Doch weil die Sportjournalisten in der Jury nun die Jahrgänge 2023 und 2024 beriefen, waren Spieler, die spätestens 2019 aufgehört haben, wählbar – und damit auch Schweinsteiger. Der Weltmeister von 2014 ist der jüngste unter den Neuzugängen für die Hall of Fame, er ist auch einer der erfolgreichsten – allerdings ging es der Jury bei ihren Diskussionen nicht allein um die Frage, wer wie viele Pokale gesammelt hat. Nein, es ging auch um die Frage, wer den deutschen Fußball geprägt oder im Ausland würdig vertreten hat. So kam eine illustre Runde aus großen Persönlichkeiten zusammen.

Bert Trautmann: Erst abgelehnt, dann verehrt

In England gilt der 1923 in Bremen geborene Bert Trautmann noch immer als einer der besten Torhüter der Geschichte. Gegen Ende des Zweiten Weltkriegs nahmen ihn britische Truppen gefangen, 1949 unterschrieb er einen Vertrag als Torhüter beim Erstligisten Manchester City – rund 20.000 Menschen demonstrierten damals gegen diese Entscheidung.
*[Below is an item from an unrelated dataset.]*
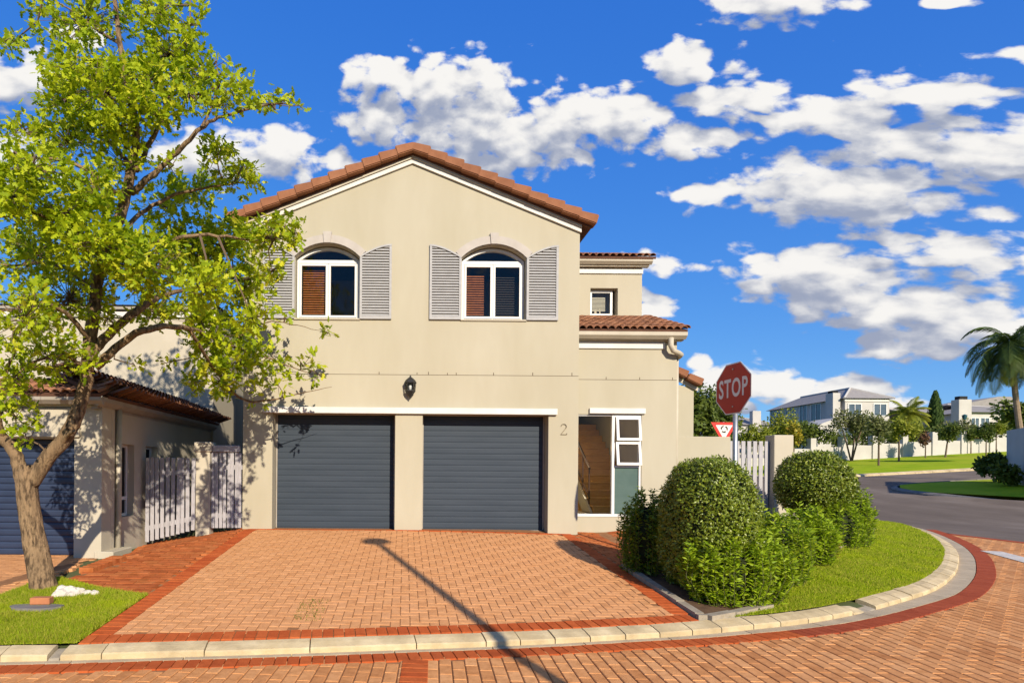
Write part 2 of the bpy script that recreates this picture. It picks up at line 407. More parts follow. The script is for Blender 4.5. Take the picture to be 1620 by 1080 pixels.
mat('roof_grey', (.28, .265, .25), .85, (.23, .215, .205), 3, 6, .3, 30)
mat('blind_wood', (.36, .13, .05), .5, (.26, .09, .035), 12, 4)
mat('blind_dark', (.10, .085, .075), .6)
mat('blind_pale', (.5, .46, .36), .6)
mat('room', (.58, .50, .38), .9)
mat('wood_step', (.62, .36, .12), .5, (.52, .28, .09), 8, 6, stretch=(1, 6, 6))
mat('dark_wood', (.06, .03, .018), .45)
mat('steel', (.33, .35, .37), .42, (.27, .29, .31), 20, 4, metal=.7)
mat('black_iron', (.018, .018, .018), .5)
mat('sign_red', (.42, .016, .013), .45, (.37, .014, .012), 8, 4)
mat('sign_bright_red', (.62, .02, .015), .45)
mat('sign_white', (.66, .64, .60), .45)
mat('sign_black', (.015, .015, .015), .5)
mat('picket', (.40, .39, .405), .7, (.34, .33, .345), 8, 6, .2, 60, stretch=(6, 6, 1))
mat('picket_wood', (.37, .36, .385), .8, (.25, .235, .24), 14, 8, .35, 60, stretch=(5, 5, .6), lohi=(.42, .75))
mat('picket_grey', (.27, .27, .29), .6)
mat('kerb_stone', None, .9, (.82, .78, .70), 5, 9, .4, 45, rnd=[(.55, .455, .28), (.60, .495, .31), (.51, .42, .255)], hi=((.36, .285, .165), 3.5))
mat('kerb_dark', (.20, .185, .16), .95, (.13, .12, .105), 5, 8, .4, 45)
mat('gutter_concrete', (.44, .36, .245), .92, (.34, .275, .185), 4, 9, .4, 60)
mat('edging', (.34, .30, .23), .95, (.24, .205, .155), 7, 8, .5, 50)
tan = [(.58, .27, .105), (.64, .315, .13), (.52, .232, .088), (.67, .345, .15), (.59, .28, .112), (.48, .21, .08)]
mat('brick_tan', None, .9, (.74, .68, .62), 11, 7, .5, 70, spec=.08, rnd=tan, lohi=(.42, .72))
sal = [(.555, .275, .122), (.575, .29, .132), (.535, .26, .114), (.60, .305, .142), (.56, .28, .124)]
mat('brick_salmon', None, .9, (.8, .74, .68), 11, 7, .4, 70, spec=.08, rnd=sal, lohi=(.45, .75))
red = [(.41, .088, .024), (.45, .102, .029), (.37, .076, .022), (.48, .12, .035), (.40, .083, .024)]
mat('brick_red', None, .88, (.74, .68, .64), 9, 7, .4, 70, spec=.08, rnd=red, lohi=(.45, .75))
mar = [(.31, .066, .028), (.33, .073, .032), (.29, .06, .026), (.35, .08, .036)]
mat('brick_maroon', None, .88, (.76, .7, .68), 9, 7, .3, 70, spec=.08, rnd=mar, lohi=(.45, .75))
pth = [(.39, .105, .034), (.44, .13, .042), (.34, .09, .03), (.48, .16, .056), (.37, .115, .038)]
mat('brick_path', None, .88, (.66, .62, .5), 5, 8, .5, 50, spec=.08, rnd=pth, lohi=(.42, .7))
mat('sand_joint', (.22, .10, .042), 1, (.30, .145, .06), 14, 6, .4, 90)
mat('asphalt', (.15, .12, .095), .93, (.20, .165, .135), 1.6, 9, .5, 160, hi=((.12, .096, .077), .35), stretch=(1, .35, 1), spec=.1)
mat('road_paint', (.62, .58, .51), .8, (.46, .42, .36), 9, 8)
mat('lawn_green', (.26, .34, .012), .95, (.35, .40, .02), 1.6, 8, .6, 60, hi=((.30, .32, .03), .8), spec=.05)
mat('far_grass', (.20, .31, .010), .95, (.29, .37, .016), .8, 9, .8, 30, spec=.04, hi=((.33, .36, .03), .25))
mat('ground_soil', (.10, .11, .04), 1, (.07, .09, .03), .6, 6)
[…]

Bert Trautmann taucht im FA-Cup-Finale mit Manchester City gegen Birmingham City nach dem Ball – und bricht sich in dieser Szene das Genick, wie sich erst nach dem Spiel herausstellen soll.
Bert Trautmann taucht im FA-Cup-Finale mit Manchester City gegen Birmingham City nach dem Ball – und bricht sich in dieser Szene das Genick, wie sich erst nach dem Spiel herausstellen soll. © Getty Images | Hulton Archive

1956 aber wurde Trautmann zu Englands Fußballer des Jahres gewählt und gewann den FA Cup. Im Finale rettete er seiner Mannschaft mit herausragenden Paraden den Sieg, obwohl er – wie sich später herausstellen sollte – während der Partie einen Genickbruch erlitten hatte. Als er nach 545 Spielen seinen Abschied von den Citizens nahm, widmete ihm der Klub ein Abschiedsspiel in einem völlig überfüllten Stadion. 2013 starb Trautmann in Spanien – im vergangenen Jahr wäre er 100 Jahre alt geworden.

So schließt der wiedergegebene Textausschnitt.